Pero aún me cuentan en Driebes otra leyenda, que algunos dan por buena, aunque tenga visos de ser un disparate, sin pies ni cabeza, como el protagonista del relato. El señor Ricardo, que me la contaba, me prevenía que me proteja más de los tontos que de los malvados. Porque a estos se les ve venir, y al final siempre acaban perdiendo, mientras que los primeros pueden llegar a convencer con sus beatíficas propuestas, pero al cabo se despeñan y con ellos van detrás todos los que se confiaron. Algo así pasó en lo alto del castillo de Driebes, que era un lugar poderoso y altivo, poblado de guerreros musulmanes, que llegaron a España muchos siglos atrás, desde el África, y dominaban a todas las gentes de los alrededores, pidiéndoles dineros, frutos y ganados.

Hubo un tiempo en que el capitán de aquellos guerreros era un hombre fornido, de anchas espaldas, ojos saltones y una barba poblada de tres colores. Se llamaba Dri y procedía de un oasis africano denominado Bes. Todos le temían, porque era cruel, y planteaba guerras, abrumando a los habitantes de la Alcarria con múltiples impuestos. En esto que un día apareció un joven pastorcillo, originario de las montañas de Aragón, bondadoso y enérgico a un mismo tiempo, que ofreció a las buenas gentes del lugar de Driebes (así se llamaba ya nuestro pueblo, tomado el apelativo del nombre del tirano) liberarlos del yugo del sarraceno iscariote.

Y esta fue la aventura. Una noche, en completo sigilo, el pastorcillo montañés apoyado por unos cuantos aldeanos subieron hasta el castillo, treparon por sus escarpas, penetraron al interior por una estrecha saetera, y viendo dormido al tirano Dri se dieron cuenta que no tenía barbas, porque ¡oh, sorpresa! estas eran falsas, postizas, y se las ponía solamente para infundir miedo. Con lo cual, falto de barbas, quedaba también falto de fuerza, y de valor, y toda su maldad era como chocolatina caliente. Lo cogieron entre los cuatro, y lo tiraron desde el almenar más alto, estampándose al caer abajo, quedando todos liberados del malvado.

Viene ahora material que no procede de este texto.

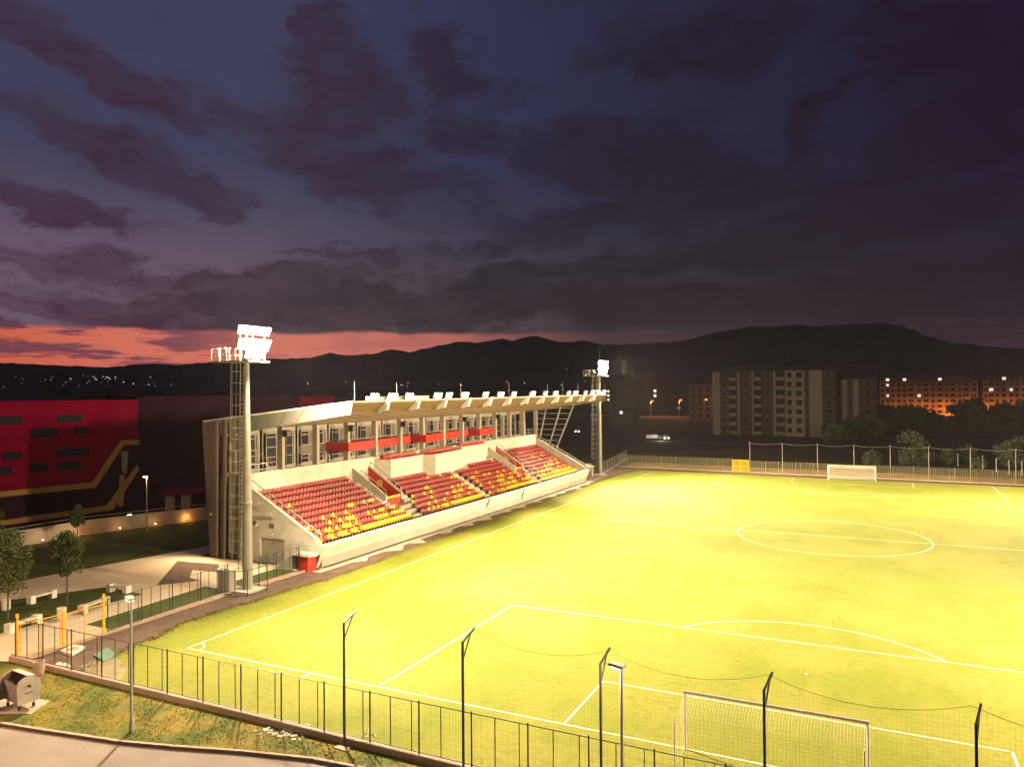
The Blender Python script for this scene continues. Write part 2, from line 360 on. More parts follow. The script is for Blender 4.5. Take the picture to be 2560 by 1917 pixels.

A la mañana siguiente, el pueblo de Driebes, sorprendido, comprobó que el sol era más amarillo, los campos más verdes, las setas más rojas, y hasta los aldeanos tenían unos trajes de brillantes colores. Como en un cuento, todos estaban felices y comían perdices.

Pero la leyenda que me han contado en Driebes termina de una forma estrambótica y horrible. Al día siguiente del valiente golpe de mano, apareció el pastorcillo de allende las sierras con la cuajada barba de tres colores que antes tuvo Dri, y se puso a dar órdenes a todos, a pedirles impuestos, a meterles en guerras… Solo sus tres ayudantes, que con él habían penetrado en el castillo, sabían que la barba era falsa. Pero así y todo se pusieron de su lado, y le apoyaron en sus deseos de mandato sobre el pueblo. Y así siguió todo, igual que antes.

Las gentes de Driebes, todos los días, siguieron bajando a sus huertas a coger tomates, llevando sus ovejas a pastar por los alcores, y trenzando sus secos espartos para hacer cestijos. Y pagando sus impuestos a su nuevo señor, el pastor leonés de la barba de tres colores. Hasta que un día, por el sur, vieron venir una nube de polvo que levantaban diez mil caballos. Eran gentes venidas del desierto, y a nadie le dio tiempo de plantear una conversación, ni una estrategia. Llegaron al pueblo y arrasaron con todo. Violaron a las mujeres, se llevaron a los hombres como esclavos, y al capitán del castillo, que seguía sonriendo al verlos llegar, pensando que era una curiosidad climática, le cortaron la cabeza y los pies.